Cutting the red tape and easy access to World Bank funds is long overdue

Tupa’imatuna Lavea Iulai is on the far left and Rachel Kyte is second from the right at today’s press conference

By Lagi Keresoma

APIA: TUESDAY 02 SEPTEMBER 2014: The Chief Executive Officer for Treasury Tupa’imatuna Lavea Iulai today emphasized with the World Bank the need for easier and faster access to funds.

“It is long overdue,” he told a press conference in Apia today attended by Ms. Rachel Kyte, World Bank Group Vice President and Special Envoy for Climate Change who announced the Banks increased support for disaster and climate resilient development in small island developing states from US$145 million per year to about US$190 million and work with partners towards a Small Island States Resilience Initiative.

“It should have been done long time ago,” said Tupa’imatuna.

Small island nations have been struggling with the World Bank process and has taken years for some small island nations to implement their redevelopment programme, said Maia

“The Small Islands States Resilience Initiative is a response to a request from small island leaders who have asked the international community for increased and improved assistance in the face of mounting disasters and climate change,” said Rachel Kyte.

“The initiative is about finding ways to cut through the red tape and make it easier, faster and simpler to access funds to deal with resilience and climate changes,” said Ms. Kyte.

“As some of the most threatened people and places on the planet, small island nations are stepping up their efforts to deal with climate change.
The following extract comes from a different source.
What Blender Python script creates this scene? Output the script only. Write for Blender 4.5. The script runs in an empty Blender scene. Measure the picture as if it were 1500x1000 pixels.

This Initiative is designed to address the specific needs of small islands and make it easier, faster, and simpler to access funding to deal with resilience and climate change,” she said.

Tupa’imatuna welcomed the initiative and acknowledged the World Bank for it.

Asked if the small island nations have contributed to the resilience initiative launched today, the World Bank group Vice President said they have been listening to the criticisms from island nations hence the initiative.

“We listen but time is our enemy,” she said. “We cannot wait for 2016 to launch this programme,” continued Ms. Kyte.

The initiative will fund both priority resilient investments as well as technical assistance.

“Investments include retrofitting major structures at risk such as schools, roads, houses and the ecosystem,” said Ms. Kyte.

The World Bank has realised that they could not go on the way it is and for the programme to succeed through investments and developments, they look at adapting and implement the initiative programme.

The islands at risk are struggling the most so we need to rectify the constraints, said Ms. Kyte.

In Samoa, funds for agricultural rehabilitation after Cyclone Evan in 2012 have come under continuing criticism due to the long and involved World Bank process and the most affected farmers are still waiting.